- Task directions:
Give the number of lines that include the word "objects", and nothing else.

- Recorded information:
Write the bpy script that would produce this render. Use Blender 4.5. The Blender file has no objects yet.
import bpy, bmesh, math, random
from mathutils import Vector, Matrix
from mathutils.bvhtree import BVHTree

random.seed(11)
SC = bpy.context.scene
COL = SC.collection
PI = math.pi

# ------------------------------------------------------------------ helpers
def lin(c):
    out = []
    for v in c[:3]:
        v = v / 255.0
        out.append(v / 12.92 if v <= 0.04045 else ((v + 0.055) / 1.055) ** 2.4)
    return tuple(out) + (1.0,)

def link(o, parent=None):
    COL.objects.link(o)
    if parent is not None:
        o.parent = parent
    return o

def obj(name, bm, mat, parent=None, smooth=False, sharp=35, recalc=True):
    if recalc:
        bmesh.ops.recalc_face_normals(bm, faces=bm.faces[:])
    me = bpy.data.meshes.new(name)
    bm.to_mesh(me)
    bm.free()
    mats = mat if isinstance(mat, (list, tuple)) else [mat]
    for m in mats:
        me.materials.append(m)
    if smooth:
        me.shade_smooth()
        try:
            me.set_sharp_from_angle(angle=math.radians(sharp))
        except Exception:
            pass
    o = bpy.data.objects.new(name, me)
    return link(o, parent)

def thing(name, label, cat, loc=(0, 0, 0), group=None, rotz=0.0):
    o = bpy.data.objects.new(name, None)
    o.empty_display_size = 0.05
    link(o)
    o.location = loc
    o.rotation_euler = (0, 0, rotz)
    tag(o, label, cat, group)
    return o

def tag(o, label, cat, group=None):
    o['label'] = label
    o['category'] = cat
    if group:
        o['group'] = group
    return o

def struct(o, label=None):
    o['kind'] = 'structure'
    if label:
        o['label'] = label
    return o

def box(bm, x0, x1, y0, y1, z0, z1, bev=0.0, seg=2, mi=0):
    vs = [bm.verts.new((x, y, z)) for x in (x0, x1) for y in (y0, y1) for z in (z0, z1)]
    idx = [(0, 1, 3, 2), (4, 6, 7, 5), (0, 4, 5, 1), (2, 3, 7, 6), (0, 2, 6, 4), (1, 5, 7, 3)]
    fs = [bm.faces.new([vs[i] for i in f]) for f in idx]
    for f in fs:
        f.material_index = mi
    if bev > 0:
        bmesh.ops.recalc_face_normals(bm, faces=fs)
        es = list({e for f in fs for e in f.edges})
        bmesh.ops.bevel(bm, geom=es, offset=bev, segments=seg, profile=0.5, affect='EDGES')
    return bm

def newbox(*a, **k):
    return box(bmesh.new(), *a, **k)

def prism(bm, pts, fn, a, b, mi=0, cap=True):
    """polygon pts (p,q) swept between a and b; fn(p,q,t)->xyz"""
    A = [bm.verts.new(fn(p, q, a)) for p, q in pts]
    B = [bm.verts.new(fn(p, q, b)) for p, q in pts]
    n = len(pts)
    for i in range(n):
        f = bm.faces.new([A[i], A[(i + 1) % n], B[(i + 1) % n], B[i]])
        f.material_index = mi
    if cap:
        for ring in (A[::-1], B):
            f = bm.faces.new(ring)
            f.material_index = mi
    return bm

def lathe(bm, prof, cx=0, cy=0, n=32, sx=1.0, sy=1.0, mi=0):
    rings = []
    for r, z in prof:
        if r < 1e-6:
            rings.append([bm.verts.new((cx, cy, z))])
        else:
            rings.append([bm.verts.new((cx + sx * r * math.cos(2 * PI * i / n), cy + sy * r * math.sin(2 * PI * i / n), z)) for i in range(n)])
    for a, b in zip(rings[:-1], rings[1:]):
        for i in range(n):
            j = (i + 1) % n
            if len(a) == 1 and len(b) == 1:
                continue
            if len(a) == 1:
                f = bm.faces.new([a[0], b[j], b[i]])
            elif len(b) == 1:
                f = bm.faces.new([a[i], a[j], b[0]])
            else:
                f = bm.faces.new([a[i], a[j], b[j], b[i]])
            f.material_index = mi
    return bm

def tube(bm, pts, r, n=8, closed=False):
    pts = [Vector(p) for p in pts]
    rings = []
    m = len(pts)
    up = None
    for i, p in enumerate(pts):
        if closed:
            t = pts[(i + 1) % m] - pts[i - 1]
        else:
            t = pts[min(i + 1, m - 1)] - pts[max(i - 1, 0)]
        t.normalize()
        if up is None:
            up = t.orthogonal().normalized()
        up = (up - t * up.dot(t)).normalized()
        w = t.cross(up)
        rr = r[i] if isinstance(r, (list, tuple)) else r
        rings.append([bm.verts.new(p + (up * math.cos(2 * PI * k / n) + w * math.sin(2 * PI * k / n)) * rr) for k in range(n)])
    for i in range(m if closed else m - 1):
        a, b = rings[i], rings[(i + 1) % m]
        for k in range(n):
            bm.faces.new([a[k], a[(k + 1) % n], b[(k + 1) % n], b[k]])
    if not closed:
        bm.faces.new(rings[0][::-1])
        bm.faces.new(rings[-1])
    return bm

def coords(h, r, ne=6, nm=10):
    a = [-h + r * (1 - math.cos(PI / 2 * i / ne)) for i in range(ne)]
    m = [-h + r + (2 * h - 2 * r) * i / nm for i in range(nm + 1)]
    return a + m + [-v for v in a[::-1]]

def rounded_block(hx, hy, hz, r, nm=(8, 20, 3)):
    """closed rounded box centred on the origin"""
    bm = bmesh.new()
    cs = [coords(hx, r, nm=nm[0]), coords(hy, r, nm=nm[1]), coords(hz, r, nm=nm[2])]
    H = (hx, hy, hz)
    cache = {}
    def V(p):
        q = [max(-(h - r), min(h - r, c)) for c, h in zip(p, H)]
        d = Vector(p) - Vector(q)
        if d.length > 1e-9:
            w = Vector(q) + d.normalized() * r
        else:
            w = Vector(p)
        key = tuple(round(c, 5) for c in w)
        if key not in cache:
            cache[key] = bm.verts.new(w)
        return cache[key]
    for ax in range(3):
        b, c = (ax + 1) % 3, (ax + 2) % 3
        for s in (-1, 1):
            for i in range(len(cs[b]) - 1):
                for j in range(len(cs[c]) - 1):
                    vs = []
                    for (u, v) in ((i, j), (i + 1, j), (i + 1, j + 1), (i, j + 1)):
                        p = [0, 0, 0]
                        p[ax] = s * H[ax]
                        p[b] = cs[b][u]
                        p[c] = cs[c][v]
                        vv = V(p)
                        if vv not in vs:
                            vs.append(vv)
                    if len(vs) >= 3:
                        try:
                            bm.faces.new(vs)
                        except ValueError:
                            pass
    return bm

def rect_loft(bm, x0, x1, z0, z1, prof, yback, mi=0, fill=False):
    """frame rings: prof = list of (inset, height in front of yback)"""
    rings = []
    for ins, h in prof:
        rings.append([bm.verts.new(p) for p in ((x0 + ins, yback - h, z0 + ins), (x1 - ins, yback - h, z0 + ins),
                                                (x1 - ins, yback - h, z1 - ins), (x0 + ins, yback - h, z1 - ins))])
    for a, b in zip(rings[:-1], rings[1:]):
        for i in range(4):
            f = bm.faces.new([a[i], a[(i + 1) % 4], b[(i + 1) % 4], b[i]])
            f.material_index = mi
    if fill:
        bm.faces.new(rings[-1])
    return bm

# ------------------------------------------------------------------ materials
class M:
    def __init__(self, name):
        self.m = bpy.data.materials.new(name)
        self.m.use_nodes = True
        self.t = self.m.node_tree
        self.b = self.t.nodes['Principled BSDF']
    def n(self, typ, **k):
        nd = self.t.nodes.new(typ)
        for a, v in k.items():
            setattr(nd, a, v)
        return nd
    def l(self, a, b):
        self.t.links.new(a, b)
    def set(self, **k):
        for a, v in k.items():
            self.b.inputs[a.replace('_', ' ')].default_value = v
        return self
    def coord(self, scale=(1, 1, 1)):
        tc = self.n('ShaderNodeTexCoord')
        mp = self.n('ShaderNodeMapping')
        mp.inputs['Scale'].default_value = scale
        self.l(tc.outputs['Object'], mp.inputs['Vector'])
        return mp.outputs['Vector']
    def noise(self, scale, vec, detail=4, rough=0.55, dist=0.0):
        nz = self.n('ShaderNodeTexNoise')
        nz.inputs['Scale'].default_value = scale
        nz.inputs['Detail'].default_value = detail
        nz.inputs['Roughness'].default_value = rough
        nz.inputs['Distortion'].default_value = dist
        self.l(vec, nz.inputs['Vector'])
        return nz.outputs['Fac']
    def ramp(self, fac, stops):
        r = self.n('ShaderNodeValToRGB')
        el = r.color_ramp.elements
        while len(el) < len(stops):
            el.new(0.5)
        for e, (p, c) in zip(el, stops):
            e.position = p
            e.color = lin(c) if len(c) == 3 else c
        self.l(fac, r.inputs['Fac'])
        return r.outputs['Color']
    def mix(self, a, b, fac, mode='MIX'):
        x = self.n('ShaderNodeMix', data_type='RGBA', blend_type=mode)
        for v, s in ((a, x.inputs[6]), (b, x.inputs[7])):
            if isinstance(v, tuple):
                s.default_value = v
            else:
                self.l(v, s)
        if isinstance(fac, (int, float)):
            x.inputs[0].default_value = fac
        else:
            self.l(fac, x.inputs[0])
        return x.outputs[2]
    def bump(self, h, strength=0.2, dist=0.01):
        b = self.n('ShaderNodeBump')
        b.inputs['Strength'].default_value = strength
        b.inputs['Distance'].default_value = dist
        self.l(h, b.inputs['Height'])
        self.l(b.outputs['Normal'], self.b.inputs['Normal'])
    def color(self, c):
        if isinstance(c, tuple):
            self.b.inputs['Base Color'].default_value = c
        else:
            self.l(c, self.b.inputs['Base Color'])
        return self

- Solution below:
4